L’a-Lybie du « Canard »
Il y a dans Port-Royal, pièce d’Henry de Montherlant, une réplique dite par la « sœur » Françoise, que j’ai lue aux environs de mes vingt ans (la réplique, pas la nonne), et que je n’ai jamais oubliée. Elle dit ceci : « On lit en saint Matthieu : “Mettez-vous d’accord avec votre adversaire”. Moi, je voudrais y lire : “Vous êtes d’accord avec votre adversaire” ».
Pourquoi une telle entrée en matière pour parler de la Libye et du « Canard enchaîné » ? Parce que ces mots sont une condamnation du sectarisme, que j’ai le sectarisme en horreur, et que, cette semaine, ce journal qui se prétend la grande conscience de la presse française s’est montré plus sectaire que « L’Humanité » et « Le Figaro » réunis.
Je prétends que ne pas aimer quelqu’un ne doit pas nous empêcher de l’approuver si, à l’occasion, il agit bien. Ce qu’aucun parti politique, en France, ne sait faire, et aucun journal politique non plus. Cette semaine, donc, « Le Canard » s’est acharné sur Sarkozy et sur BHL, sous le prétexte que le second a pris le parti des insurgés de Libye, qu’il a conduit leurs représentants à l’Élysée, et que Sarkozy, les ayant reçus, leur a fait la promesse que la France leur accorderait son soutien et s’efforcerait de faire intervenir en leur faveur la communauté internationale, à commencer par l’Europe.

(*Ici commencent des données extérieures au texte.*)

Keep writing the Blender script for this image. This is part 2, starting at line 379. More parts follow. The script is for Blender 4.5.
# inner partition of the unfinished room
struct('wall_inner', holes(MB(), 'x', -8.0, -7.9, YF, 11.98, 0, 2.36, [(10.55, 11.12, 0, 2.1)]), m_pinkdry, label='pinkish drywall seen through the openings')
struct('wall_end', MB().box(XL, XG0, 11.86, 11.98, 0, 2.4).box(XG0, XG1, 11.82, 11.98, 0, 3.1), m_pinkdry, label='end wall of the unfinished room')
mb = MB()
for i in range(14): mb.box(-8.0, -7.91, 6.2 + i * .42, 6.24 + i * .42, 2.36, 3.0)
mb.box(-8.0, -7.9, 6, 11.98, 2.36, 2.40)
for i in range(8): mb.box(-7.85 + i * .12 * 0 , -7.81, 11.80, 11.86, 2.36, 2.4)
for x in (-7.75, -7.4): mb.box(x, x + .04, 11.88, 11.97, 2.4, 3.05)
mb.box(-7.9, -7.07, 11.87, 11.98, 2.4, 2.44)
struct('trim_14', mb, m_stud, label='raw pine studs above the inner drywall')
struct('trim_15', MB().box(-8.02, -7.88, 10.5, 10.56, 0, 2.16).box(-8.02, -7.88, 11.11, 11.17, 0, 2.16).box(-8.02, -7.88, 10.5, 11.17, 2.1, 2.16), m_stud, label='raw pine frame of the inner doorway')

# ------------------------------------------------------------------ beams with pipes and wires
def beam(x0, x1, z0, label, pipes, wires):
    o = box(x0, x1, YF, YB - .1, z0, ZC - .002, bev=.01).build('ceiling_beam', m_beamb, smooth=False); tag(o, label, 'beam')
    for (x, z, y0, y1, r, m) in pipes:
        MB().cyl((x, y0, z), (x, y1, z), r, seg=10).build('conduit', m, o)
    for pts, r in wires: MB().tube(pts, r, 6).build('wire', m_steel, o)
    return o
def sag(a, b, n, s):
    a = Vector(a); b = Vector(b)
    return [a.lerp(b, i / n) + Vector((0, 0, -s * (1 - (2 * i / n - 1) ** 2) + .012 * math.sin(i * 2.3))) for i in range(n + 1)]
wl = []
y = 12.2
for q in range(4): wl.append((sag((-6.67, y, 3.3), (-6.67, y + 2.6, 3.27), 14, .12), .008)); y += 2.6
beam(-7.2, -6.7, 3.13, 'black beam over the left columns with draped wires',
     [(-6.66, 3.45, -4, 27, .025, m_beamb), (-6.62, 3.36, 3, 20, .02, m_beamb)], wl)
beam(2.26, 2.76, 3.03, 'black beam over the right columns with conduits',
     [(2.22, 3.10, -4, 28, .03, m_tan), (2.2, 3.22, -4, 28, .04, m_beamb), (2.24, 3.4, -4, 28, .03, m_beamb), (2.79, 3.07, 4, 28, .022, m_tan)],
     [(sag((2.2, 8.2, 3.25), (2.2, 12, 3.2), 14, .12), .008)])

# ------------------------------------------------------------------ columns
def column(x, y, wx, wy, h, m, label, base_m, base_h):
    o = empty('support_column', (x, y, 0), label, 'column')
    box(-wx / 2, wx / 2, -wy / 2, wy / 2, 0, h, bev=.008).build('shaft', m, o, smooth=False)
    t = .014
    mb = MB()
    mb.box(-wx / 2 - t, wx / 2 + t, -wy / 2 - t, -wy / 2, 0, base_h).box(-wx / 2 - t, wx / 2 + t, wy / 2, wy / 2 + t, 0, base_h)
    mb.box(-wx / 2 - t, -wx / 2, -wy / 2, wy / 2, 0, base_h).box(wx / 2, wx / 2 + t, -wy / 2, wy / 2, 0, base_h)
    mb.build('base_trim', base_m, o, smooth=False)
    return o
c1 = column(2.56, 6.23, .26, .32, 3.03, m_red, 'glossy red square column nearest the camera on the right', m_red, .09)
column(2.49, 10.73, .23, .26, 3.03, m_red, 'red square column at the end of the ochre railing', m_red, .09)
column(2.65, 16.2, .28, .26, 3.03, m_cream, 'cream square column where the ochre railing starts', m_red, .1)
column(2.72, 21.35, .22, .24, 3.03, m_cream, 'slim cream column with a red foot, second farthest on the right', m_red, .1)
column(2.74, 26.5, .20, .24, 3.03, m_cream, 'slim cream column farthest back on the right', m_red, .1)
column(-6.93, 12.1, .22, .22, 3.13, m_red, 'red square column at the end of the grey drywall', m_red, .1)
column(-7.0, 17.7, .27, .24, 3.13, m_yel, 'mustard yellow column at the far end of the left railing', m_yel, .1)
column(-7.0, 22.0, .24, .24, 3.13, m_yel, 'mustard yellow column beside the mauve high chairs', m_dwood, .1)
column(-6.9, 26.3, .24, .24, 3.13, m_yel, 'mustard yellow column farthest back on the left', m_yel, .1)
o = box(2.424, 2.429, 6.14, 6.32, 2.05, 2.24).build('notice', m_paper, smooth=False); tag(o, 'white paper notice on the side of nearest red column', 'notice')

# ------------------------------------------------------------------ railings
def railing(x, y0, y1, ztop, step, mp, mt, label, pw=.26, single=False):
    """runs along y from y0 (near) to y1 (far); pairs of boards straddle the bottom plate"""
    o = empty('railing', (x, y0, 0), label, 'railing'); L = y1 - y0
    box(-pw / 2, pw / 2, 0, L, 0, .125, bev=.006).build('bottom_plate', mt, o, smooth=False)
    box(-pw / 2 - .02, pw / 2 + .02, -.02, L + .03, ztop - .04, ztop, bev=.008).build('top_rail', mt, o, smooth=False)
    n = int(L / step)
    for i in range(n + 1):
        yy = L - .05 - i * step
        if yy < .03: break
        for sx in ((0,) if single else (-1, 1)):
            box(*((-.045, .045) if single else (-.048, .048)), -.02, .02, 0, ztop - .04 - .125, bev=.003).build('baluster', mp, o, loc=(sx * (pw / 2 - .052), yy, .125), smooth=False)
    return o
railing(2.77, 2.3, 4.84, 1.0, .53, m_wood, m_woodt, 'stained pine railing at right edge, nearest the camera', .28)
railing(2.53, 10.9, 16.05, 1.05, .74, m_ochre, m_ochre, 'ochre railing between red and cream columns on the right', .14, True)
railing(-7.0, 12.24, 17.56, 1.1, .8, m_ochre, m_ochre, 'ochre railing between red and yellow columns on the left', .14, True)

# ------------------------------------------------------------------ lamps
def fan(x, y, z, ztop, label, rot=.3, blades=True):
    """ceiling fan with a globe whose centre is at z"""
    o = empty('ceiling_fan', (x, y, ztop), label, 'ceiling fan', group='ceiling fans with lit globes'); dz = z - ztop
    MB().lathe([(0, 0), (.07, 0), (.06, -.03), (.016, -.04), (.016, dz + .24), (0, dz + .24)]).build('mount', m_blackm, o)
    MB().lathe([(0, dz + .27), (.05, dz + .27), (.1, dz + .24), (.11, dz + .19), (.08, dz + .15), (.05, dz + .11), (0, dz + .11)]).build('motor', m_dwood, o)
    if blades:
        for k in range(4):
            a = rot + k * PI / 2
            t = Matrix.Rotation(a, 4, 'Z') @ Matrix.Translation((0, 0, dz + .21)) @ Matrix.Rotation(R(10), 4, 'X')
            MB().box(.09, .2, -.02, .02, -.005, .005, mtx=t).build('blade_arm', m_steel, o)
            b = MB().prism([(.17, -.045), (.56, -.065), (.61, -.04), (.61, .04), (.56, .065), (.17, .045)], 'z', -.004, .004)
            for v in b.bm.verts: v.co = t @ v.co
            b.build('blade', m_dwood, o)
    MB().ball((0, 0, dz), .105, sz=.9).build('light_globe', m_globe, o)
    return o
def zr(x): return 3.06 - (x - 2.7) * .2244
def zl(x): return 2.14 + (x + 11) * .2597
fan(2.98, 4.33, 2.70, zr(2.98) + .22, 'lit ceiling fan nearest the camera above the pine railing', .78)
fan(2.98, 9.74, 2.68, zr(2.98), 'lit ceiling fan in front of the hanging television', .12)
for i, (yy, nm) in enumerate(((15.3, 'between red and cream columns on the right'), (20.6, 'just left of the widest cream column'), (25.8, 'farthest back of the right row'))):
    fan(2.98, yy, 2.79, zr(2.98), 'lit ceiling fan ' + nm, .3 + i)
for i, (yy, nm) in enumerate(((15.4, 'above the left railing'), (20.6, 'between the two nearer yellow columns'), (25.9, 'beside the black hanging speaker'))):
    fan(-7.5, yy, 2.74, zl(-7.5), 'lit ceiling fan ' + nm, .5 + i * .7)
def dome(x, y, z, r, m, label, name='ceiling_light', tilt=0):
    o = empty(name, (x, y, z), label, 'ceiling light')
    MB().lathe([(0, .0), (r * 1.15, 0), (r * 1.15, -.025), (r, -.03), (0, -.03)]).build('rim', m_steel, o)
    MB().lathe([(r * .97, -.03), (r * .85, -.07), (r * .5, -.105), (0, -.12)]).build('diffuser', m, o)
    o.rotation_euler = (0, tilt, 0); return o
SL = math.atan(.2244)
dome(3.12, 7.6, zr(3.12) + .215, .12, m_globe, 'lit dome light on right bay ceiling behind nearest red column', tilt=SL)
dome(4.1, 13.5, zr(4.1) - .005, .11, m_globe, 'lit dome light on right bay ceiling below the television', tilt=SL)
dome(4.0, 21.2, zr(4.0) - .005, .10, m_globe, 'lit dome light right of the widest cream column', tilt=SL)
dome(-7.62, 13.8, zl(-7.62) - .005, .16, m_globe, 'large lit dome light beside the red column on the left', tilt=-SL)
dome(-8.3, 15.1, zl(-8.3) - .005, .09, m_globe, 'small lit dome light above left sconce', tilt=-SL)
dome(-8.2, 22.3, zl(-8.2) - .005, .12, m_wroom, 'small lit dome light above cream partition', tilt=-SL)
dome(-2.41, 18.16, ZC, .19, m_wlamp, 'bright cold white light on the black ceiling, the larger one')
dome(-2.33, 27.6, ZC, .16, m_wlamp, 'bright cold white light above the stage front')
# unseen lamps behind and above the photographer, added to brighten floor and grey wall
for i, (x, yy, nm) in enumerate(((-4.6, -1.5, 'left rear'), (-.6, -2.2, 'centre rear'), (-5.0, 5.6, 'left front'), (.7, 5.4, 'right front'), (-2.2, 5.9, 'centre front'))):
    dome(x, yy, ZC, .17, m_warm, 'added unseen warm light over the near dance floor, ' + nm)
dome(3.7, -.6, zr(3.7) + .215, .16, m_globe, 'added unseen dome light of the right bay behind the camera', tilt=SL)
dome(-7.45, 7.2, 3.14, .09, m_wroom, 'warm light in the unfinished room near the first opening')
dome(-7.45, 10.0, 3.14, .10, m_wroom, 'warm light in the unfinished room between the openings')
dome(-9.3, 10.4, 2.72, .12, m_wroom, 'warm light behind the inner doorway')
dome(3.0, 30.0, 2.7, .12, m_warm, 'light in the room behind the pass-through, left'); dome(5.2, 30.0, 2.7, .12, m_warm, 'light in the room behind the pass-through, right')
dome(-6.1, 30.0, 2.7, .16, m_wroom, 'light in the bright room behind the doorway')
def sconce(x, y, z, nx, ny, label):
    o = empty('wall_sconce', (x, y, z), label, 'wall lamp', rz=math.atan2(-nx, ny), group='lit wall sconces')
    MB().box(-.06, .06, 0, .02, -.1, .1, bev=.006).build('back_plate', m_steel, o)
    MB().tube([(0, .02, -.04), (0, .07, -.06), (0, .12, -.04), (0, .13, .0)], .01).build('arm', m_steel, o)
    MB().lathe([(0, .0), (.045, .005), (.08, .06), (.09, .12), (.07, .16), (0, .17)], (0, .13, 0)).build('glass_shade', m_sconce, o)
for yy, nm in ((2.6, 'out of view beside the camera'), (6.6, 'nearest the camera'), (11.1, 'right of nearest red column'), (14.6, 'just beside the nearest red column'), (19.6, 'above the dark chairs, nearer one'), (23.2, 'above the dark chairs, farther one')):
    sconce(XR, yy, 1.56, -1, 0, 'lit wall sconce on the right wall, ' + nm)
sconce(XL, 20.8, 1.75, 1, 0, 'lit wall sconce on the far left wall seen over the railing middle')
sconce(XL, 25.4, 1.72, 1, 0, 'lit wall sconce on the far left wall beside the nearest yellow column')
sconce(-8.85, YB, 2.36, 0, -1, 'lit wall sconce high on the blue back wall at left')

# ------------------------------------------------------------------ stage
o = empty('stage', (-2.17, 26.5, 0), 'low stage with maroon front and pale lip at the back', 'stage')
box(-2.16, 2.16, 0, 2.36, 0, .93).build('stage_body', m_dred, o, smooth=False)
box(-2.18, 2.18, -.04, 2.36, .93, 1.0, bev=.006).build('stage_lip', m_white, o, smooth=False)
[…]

Déluge de sarcasmes : BHL se fait mousser à peu de frais, BHL se prend pour le ministre des Affaires Étrangères, et Sarkozy coupe l’herbe sous le pied du véritable ministre, qui du coup en est furieux.
Ainsi, selon « Le Canard », il aurait fallu attendre encore un peu ; disons, jusqu’à ce qu’il ne reste plus un seul Libyen vivant du côté de Benghazi. C’est odieux, et j’espère que ce journal, dans sa rage de se payer la tête de ses cibles habituelles, perdra quelques lecteurs.
Je sais bien que BHL est souvent ridicule, qu’il soigne sa pub et entretient des réseaux d’amitiés pour être constamment au premier plan. Je sais bien que Sarkozy espère un mouvement de sympathie chez les Français, qui le fera remonter dans les sondages – lequels, en ce moment, lui prédisent une défaite dans tous les cas de figure à l’élection présidentielle. Mais en quoi tout cela leur donne-t-il tort de vouloir qu’on fasse tout pour contrer Kadhafi, que seule la force empêchera de massacrer des dizaines de milliers de Libyens ?
Cette nuit, les Nations-Unies et l’Europe se sont enfin réveillées, et l’on va prêter main forte aux insurgés. Un peu tard, sans doute. Mais qui peut affirmer que ni BHL ni Sarkozy n’y sont pour quelque chose ? Cette constatation ne m’enchante pas, mais je la fais malgré tout.